Na ocasião do julgamento do REsp 1.074.051/PE, o Superior Tribunal de Justiça assentou que a prescrição intercorrente "(…) é concernente ao reinício da contagem do prazo após a ocorrência de uma causa de interrupção" [1]. Ou seja, ultrapassada a possibilidade de ocorrer a prescrição ordinária, sua modalidade intercorrente poderá ocorrer a partir do despacho do juiz ordenando a citação, se verificada a inércia da Fazenda Pública.

Pelo disposto no artigo 40 da Lei 8.630/80, quando não for localizado o devedor ou encontrado bens à penhora, será suspensa a execução fiscal pelo prazo máximo de um ano, quando o juiz ordenará o arquivamento dos autos. Se após cinco anos do arquivamento, não houver qualquer alteração na situação, conforme o §4º acrescido pela Lei 11.051/04 ao artigo 40 da LEF, o magistrado instará a Fazenda Pública para se manifestar e, ao ouvi-la, decretará a prescrição intercorrente.

É motivo de lauto realce que a suspensão de um ano a que menciona o §2º tem início automático, independendo de ato judicial que a determine, e assim, não cabendo à procuradoria ou ao juiz a escolha do melhor momento para que essa suspensão se inicie. Esse foi o entendimento recente do Superior Tribunal de Justiça na ocasião do julgamento do REsp 1.340.553/RS, julgado sob o rito dos recurso repetitivos.

Logo, ao fim desse primeiro ano, somado aos cinco posteriores, se não houver qualquer alteração do cenário, prescrito estará o crédito fiscal.

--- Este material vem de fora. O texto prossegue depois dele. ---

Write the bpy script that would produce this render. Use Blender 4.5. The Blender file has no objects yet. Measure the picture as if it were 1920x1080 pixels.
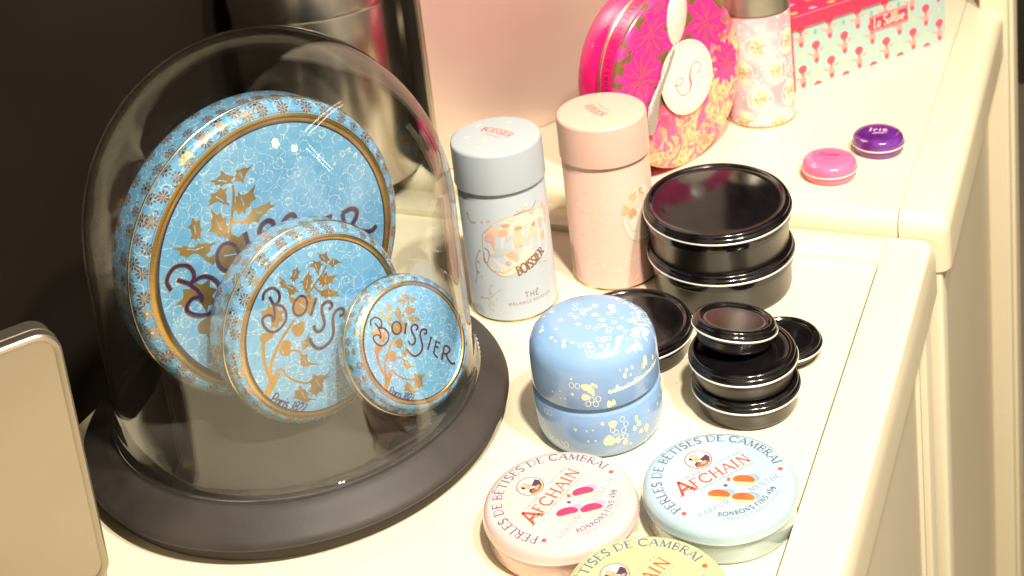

Esse é o teor da Súmula 314 do STJ, bem como o formulado pela ministra Nancy Andrighi no aresto do REsp 237.079/SP de que "a regra inserta no art. 40 da Lei 6.830/80 (…) deve harmonizar-se com o art. 174 do CTN, de modo a não tornar imprescritível a dívida fiscal e eternizar as situações jurídicas subjetivas".

Nessa linha, a permanência do processo arquivado sem ter sido encontrado o devedor, nem bens penhoráveis, por mais de cinco anos implica a presunção de inércia do credor e, consequentemente, a prescrição intercorrente, que poderá ser reconhecida e decretada ex oficio pelo juiz.

Em recentíssima decisão [2], prolatada pelo Tribunal de Justiça do Rio de Janeiro, o magistrado consignou que a paralisação do processo por inércia do exequente só não acarretaria a prescrição do crédito tributário e a consequente extinção da execução fiscal "se os atos processuais não forem realizados em razão da exclusiva morosidade dos mecanismos do Judiciário".

A inércia da Fazenda Pública para promover os atos processuais cabíveis é causa primária para que seja dado início à prescrição intercorrente, uma vez que é exigível do credor proatividade na cobrança de seus direitos. A despeito do impulso oficial após a iniciativa processual do interessado, disposto no artigo 2º do CPC, o autor deve diligenciar para obter o regular andamento do feito, dado que a distribuição do processo não exonera a parte de acompanhar o andamento processual.

Para finalizar, salienta-se aqui o corolário da razoável duração do processo, que não pode ceder à falha do Poder Judiciário em concurso com a desídia da Fazenda Pública.

 


[1] AgRg no REsp1.074.051/PE. 1ª Turma, Min. Benedito Gonçalves, DJe de 14/09/2009.

[2] Apelação Cível nº 0201454-58.2002.8.19.0001. 24ª Câmara Cível, Rel. Des. Alcides da Fonseca, DJe de 29/01/2021.